## Instructions to follow
Repeat all entries exactly.

========================

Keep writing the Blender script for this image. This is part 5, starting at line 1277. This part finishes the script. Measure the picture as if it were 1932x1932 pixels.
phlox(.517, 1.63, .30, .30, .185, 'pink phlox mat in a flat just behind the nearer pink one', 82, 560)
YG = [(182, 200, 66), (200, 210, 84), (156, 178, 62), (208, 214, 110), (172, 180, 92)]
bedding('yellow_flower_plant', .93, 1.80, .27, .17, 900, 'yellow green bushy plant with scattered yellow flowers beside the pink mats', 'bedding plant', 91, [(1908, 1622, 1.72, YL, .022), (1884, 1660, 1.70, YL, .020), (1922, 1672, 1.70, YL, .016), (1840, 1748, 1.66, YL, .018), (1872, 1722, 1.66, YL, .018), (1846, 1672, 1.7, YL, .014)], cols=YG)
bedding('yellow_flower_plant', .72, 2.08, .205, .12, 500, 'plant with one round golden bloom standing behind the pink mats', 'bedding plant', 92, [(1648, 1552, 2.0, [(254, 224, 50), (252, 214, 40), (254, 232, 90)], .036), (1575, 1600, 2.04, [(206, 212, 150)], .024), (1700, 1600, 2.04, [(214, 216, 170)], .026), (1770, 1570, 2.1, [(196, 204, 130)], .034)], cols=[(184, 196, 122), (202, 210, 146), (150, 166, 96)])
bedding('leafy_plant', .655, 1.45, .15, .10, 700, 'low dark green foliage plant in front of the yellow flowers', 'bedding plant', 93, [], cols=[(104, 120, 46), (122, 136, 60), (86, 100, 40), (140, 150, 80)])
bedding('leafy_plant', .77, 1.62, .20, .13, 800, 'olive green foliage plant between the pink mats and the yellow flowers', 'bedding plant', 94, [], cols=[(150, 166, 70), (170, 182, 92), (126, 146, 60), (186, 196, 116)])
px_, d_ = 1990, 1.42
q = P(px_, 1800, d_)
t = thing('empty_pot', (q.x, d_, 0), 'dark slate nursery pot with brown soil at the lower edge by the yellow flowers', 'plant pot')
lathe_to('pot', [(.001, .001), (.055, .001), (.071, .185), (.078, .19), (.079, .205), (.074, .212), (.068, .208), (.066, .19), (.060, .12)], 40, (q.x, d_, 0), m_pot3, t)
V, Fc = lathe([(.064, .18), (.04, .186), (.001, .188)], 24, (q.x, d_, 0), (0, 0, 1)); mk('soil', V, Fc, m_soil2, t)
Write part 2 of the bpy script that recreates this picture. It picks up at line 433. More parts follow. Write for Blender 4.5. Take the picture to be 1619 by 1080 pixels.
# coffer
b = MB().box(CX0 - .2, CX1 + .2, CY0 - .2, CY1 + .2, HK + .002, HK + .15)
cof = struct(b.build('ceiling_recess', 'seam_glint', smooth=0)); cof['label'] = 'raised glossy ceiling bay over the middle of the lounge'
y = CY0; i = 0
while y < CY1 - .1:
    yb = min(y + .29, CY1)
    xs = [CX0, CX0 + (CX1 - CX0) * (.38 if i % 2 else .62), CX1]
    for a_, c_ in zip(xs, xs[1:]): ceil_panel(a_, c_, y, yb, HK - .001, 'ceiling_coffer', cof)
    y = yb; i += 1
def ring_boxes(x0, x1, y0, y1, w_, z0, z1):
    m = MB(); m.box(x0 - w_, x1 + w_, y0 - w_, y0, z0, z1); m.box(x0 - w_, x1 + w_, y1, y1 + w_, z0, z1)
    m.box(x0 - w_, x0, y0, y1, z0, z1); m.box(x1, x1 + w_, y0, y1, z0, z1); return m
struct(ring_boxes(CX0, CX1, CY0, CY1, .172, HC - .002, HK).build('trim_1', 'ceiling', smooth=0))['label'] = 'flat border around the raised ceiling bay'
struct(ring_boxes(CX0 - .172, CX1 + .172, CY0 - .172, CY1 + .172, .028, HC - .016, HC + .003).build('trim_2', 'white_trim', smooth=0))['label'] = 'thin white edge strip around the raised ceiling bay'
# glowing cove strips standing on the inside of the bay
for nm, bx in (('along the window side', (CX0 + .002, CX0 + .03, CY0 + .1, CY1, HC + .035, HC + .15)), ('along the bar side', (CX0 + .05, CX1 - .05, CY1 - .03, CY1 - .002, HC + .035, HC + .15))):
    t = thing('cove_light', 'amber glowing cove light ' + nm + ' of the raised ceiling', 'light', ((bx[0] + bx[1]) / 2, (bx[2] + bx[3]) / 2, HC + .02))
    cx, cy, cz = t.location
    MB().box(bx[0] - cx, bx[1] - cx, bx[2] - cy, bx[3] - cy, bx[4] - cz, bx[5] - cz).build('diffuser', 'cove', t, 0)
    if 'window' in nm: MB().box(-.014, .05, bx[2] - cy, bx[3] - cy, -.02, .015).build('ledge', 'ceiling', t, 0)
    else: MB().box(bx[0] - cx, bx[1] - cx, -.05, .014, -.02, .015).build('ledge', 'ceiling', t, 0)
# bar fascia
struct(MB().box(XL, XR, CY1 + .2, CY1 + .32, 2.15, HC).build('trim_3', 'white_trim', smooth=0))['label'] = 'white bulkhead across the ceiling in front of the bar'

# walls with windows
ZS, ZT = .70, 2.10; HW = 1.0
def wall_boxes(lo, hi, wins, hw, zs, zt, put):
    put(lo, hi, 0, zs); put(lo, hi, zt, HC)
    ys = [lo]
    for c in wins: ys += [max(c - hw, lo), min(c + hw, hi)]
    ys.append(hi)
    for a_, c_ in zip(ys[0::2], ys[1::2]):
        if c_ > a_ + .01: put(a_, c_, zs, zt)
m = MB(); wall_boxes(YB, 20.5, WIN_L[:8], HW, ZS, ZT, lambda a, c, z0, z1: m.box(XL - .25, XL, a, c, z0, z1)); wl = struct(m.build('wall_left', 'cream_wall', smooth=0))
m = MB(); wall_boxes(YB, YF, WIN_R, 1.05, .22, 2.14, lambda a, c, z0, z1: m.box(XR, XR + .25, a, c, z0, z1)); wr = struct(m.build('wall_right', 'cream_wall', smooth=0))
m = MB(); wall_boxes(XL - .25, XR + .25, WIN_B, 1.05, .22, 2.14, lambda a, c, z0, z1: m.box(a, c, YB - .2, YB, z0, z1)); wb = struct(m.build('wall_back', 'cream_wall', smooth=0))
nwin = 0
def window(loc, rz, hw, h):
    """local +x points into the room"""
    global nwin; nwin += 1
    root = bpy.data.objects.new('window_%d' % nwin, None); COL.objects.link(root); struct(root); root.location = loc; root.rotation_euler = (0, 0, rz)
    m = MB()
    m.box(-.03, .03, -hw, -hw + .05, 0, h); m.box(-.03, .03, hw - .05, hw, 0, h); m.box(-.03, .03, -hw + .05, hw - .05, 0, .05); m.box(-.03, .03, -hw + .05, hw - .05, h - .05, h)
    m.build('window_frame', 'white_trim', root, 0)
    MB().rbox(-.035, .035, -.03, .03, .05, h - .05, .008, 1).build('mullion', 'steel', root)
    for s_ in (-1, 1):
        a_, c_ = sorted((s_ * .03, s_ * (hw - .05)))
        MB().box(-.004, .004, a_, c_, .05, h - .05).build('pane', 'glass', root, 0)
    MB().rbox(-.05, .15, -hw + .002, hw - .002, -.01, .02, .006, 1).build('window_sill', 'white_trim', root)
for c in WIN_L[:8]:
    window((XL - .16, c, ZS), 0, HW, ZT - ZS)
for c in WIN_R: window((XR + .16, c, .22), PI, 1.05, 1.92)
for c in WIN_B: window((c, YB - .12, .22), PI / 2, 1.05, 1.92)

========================

## Answer for this exercise
Keep writing the Blender script for this image. This is part 5, starting at line 1277. This part finishes the script. Measure the picture as if it were 1932x1932 pixels.
phlox(.517, 1.63, .30, .30, .185, 'pink phlox mat in a flat just behind the nearer pink one', 82, 560)
YG = [(182, 200, 66), (200, 210, 84), (156, 178, 62), (208, 214, 110), (172, 180, 92)]
bedding('yellow_flower_plant', .93, 1.80, .27, .17, 900, 'yellow green bushy plant with scattered yellow flowers beside the pink mats', 'bedding plant', 91, [(1908, 1622, 1.72, YL, .022), (1884, 1660, 1.70, YL, .020), (1922, 1672, 1.70, YL, .016), (1840, 1748, 1.66, YL, .018), (1872, 1722, 1.66, YL, .018), (1846, 1672, 1.7, YL, .014)], cols=YG)
bedding('yellow_flower_plant', .72, 2.08, .205, .12, 500, 'plant with one round golden bloom standing behind the pink mats', 'bedding plant', 92, [(1648, 1552, 2.0, [(254, 224, 50), (252, 214, 40), (254, 232, 90)], .036), (1575, 1600, 2.04, [(206, 212, 150)], .024), (1700, 1600, 2.04, [(214, 216, 170)], .026), (1770, 1570, 2.1, [(196, 204, 130)], .034)], cols=[(184, 196, 122), (202, 210, 146), (150, 166, 96)])
bedding('leafy_plant', .655, 1.45, .15, .10, 700, 'low dark green foliage plant in front of the yellow flowers', 'bedding plant', 93, [], cols=[(104, 120, 46), (122, 136, 60), (86, 100, 40), (140, 150, 80)])
bedding('leafy_plant', .77, 1.62, .20, .13, 800, 'olive green foliage plant between the pink mats and the yellow flowers', 'bedding plant', 94, [], cols=[(150, 166, 70), (170, 182, 92), (126, 146, 60), (186, 196, 116)])
px_, d_ = 1990, 1.42
q = P(px_, 1800, d_)
t = thing('empty_pot', (q.x, d_, 0), 'dark slate nursery pot with brown soil at the lower edge by the yellow flowers', 'plant pot')
lathe_to('pot', [(.001, .001), (.055, .001), (.071, .185), (.078, .19), (.079, .205), (.074, .212), (.068, .208), (.066, .19), (.060, .12)], 40, (q.x, d_, 0), m_pot3, t)
V, Fc = lathe([(.064, .18), (.04, .186), (.001, .188)], 24, (q.x, d_, 0), (0, 0, 1)); mk('soil', V, Fc, m_soil2, t)
Write part 2 of the bpy script that recreates this picture. It picks up at line 433. More parts follow. Write for Blender 4.5. Take the picture to be 1619 by 1080 pixels.
# coffer
b = MB().box(CX0 - .2, CX1 + .2, CY0 - .2, CY1 + .2, HK + .002, HK + .15)
cof = struct(b.build('ceiling_recess', 'seam_glint', smooth=0)); cof['label'] = 'raised glossy ceiling bay over the middle of the lounge'
y = CY0; i = 0
while y < CY1 - .1:
    yb = min(y + .29, CY1)
    xs = [CX0, CX0 + (CX1 - CX0) * (.38 if i % 2 else .62), CX1]
    for a_, c_ in zip(xs, xs[1:]): ceil_panel(a_, c_, y, yb, HK - .001, 'ceiling_coffer', cof)
    y = yb; i += 1
def ring_boxes(x0, x1, y0, y1, w_, z0, z1):
    m = MB(); m.box(x0 - w_, x1 + w_, y0 - w_, y0, z0, z1); m.box(x0 - w_, x1 + w_, y1, y1 + w_, z0, z1)
    m.box(x0 - w_, x0, y0, y1, z0, z1); m.box(x1, x1 + w_, y0, y1, z0, z1); return m
struct(ring_boxes(CX0, CX1, CY0, CY1, .172, HC - .002, HK).build('trim_1', 'ceiling', smooth=0))['label'] = 'flat border around the raised ceiling bay'
struct(ring_boxes(CX0 - .172, CX1 + .172, CY0 - .172, CY1 + .172, .028, HC - .016, HC + .003).build('trim_2', 'white_trim', smooth=0))['label'] = 'thin white edge strip around the raised ceiling bay'
# glowing cove strips standing on the inside of the bay
for nm, bx in (('along the window side', (CX0 + .002, CX0 + .03, CY0 + .1, CY1, HC + .035, HC + .15)), ('along the bar side', (CX0 + .05, CX1 - .05, CY1 - .03, CY1 - .002, HC + .035, HC + .15))):
    t = thing('cove_light', 'amber glowing cove light ' + nm + ' of the raised ceiling', 'light', ((bx[0] + bx[1]) / 2, (bx[2] + bx[3]) / 2, HC + .02))
    cx, cy, cz = t.location
    MB().box(bx[0] - cx, bx[1] - cx, bx[2] - cy, bx[3] - cy, bx[4] - cz, bx[5] - cz).build('diffuser', 'cove', t, 0)
    if 'window' in nm: MB().box(-.014, .05, bx[2] - cy, bx[3] - cy, -.02, .015).build('ledge', 'ceiling', t, 0)
    else: MB().box(bx[0] - cx, bx[1] - cx, -.05, .014, -.02, .015).build('ledge', 'ceiling', t, 0)
# bar fascia
struct(MB().box(XL, XR, CY1 + .2, CY1 + .32, 2.15, HC).build('trim_3', 'white_trim', smooth=0))['label'] = 'white bulkhead across the ceiling in front of the bar'

# walls with windows
ZS, ZT = .70, 2.10; HW = 1.0
def wall_boxes(lo, hi, wins, hw, zs, zt, put):
    put(lo, hi, 0, zs); put(lo, hi, zt, HC)
    ys = [lo]
    for c in wins: ys += [max(c - hw, lo), min(c + hw, hi)]
    ys.append(hi)
    for a_, c_ in zip(ys[0::2], ys[1::2]):
        if c_ > a_ + .01: put(a_, c_, zs, zt)
m = MB(); wall_boxes(YB, 20.5, WIN_L[:8], HW, ZS, ZT, lambda a, c, z0, z1: m.box(XL - .25, XL, a, c, z0, z1)); wl = struct(m.build('wall_left', 'cream_wall', smooth=0))
m = MB(); wall_boxes(YB, YF, WIN_R, 1.05, .22, 2.14, lambda a, c, z0, z1: m.box(XR, XR + .25, a, c, z0, z1)); wr = struct(m.build('wall_right', 'cream_wall', smooth=0))
m = MB(); wall_boxes(XL - .25, XR + .25, WIN_B, 1.05, .22, 2.14, lambda a, c, z0, z1: m.box(a, c, YB - .2, YB, z0, z1)); wb = struct(m.build('wall_back', 'cream_wall', smooth=0))
nwin = 0
def window(loc, rz, hw, h):
    """local +x points into the room"""
    global nwin; nwin += 1
    root = bpy.data.objects.new('window_%d' % nwin, None); COL.objects.link(root); struct(root); root.location = loc; root.rotation_euler = (0, 0, rz)
    m = MB()
    m.box(-.03, .03, -hw, -hw + .05, 0, h); m.box(-.03, .03, hw - .05, hw, 0, h); m.box(-.03, .03, -hw + .05, hw - .05, 0, .05); m.box(-.03, .03, -hw + .05, hw - .05, h - .05, h)
    m.build('window_frame', 'white_trim', root, 0)
    MB().rbox(-.035, .035, -.03, .03, .05, h - .05, .008, 1).build('mullion', 'steel', root)
    for s_ in (-1, 1):
        a_, c_ = sorted((s_ * .03, s_ * (hw - .05)))
        MB().box(-.004, .004, a_, c_, .05, h - .05).build('pane', 'glass', root, 0)
    MB().rbox(-.05, .15, -hw + .002, hw - .002, -.01, .02, .006, 1).build('window_sill', 'white_trim', root)
for c in WIN_L[:8]:
    window((XL - .16, c, ZS), 0, HW, ZT - ZS)
for c in WIN_R: window((XR + .16, c, .22), PI, 1.05, 1.92)
for c in WIN_B: window((c, YB - .12, .22), PI / 2, 1.05, 1.92)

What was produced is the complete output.